*The exercise*: Quote from the first line below through the line that contains "COL = sc.collection", both included, and leave the pictures out.

━━━━━ Data lines ━━━━━

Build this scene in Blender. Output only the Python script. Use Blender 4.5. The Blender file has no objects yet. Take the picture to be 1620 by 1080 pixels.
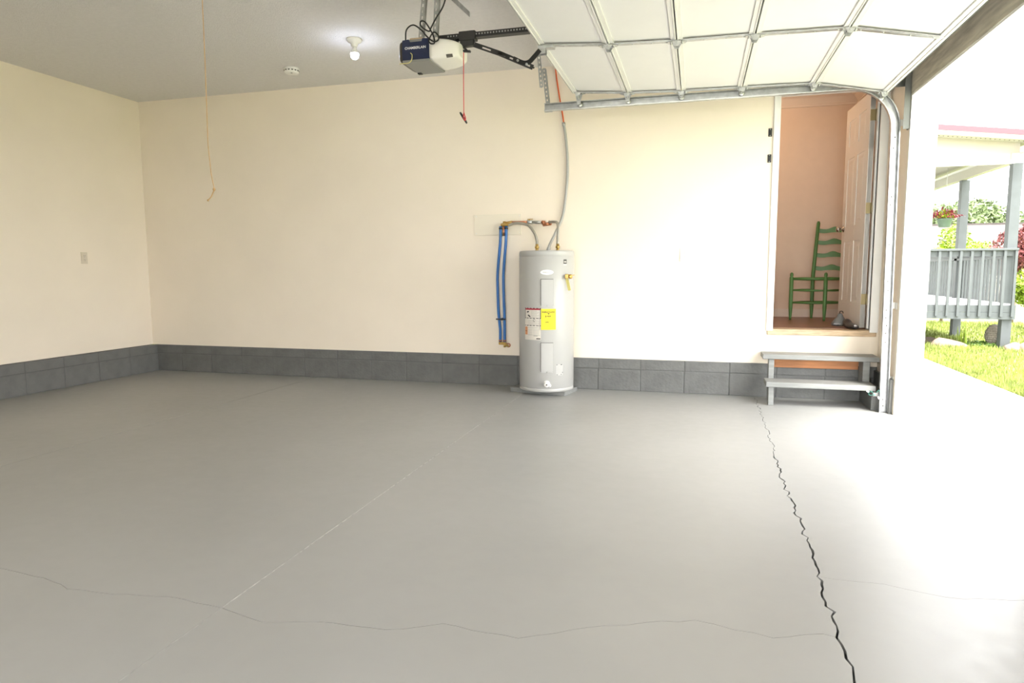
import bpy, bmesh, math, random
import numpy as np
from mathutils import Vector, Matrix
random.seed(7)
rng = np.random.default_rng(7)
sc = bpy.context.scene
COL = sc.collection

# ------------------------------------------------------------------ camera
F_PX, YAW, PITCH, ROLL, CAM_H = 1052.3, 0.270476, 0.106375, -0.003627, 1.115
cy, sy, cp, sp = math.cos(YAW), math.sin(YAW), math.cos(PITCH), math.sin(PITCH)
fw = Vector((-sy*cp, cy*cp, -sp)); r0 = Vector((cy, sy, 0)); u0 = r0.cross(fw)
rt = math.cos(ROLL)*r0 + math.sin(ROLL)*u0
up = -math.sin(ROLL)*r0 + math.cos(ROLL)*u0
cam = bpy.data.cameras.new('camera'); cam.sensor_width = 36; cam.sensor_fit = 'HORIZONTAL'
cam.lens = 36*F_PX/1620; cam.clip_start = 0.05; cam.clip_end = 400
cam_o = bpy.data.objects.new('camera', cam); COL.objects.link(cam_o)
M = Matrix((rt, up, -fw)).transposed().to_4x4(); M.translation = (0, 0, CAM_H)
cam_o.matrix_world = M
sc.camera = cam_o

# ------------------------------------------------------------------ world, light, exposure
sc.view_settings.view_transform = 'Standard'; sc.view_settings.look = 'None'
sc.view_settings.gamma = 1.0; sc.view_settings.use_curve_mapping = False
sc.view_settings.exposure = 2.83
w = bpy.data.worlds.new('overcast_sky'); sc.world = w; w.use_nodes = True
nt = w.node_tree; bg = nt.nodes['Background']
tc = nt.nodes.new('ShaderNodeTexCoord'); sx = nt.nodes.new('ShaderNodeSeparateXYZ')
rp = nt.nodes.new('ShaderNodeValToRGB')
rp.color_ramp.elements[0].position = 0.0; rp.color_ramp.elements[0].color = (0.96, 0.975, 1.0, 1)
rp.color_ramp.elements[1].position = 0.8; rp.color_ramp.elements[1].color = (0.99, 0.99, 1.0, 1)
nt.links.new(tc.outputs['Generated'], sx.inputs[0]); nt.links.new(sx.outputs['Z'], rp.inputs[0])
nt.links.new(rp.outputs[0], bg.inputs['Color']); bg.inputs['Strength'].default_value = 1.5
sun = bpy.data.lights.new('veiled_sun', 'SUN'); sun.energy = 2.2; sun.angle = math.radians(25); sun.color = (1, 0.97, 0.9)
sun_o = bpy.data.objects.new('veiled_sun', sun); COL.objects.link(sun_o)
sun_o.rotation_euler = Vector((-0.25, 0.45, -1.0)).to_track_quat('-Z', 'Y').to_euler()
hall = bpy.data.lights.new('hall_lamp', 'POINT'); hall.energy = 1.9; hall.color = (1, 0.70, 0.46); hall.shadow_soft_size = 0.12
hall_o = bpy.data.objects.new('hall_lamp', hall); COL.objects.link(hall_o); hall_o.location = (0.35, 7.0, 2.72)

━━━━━

*The answer*:
Build this scene in Blender. Output only the Python script. Use Blender 4.5. The Blender file has no objects yet. Take the picture to be 1620 by 1080 pixels.
import bpy, bmesh, math, random
import numpy as np
from mathutils import Vector, Matrix
random.seed(7)
rng = np.random.default_rng(7)
sc = bpy.context.scene
COL = sc.collection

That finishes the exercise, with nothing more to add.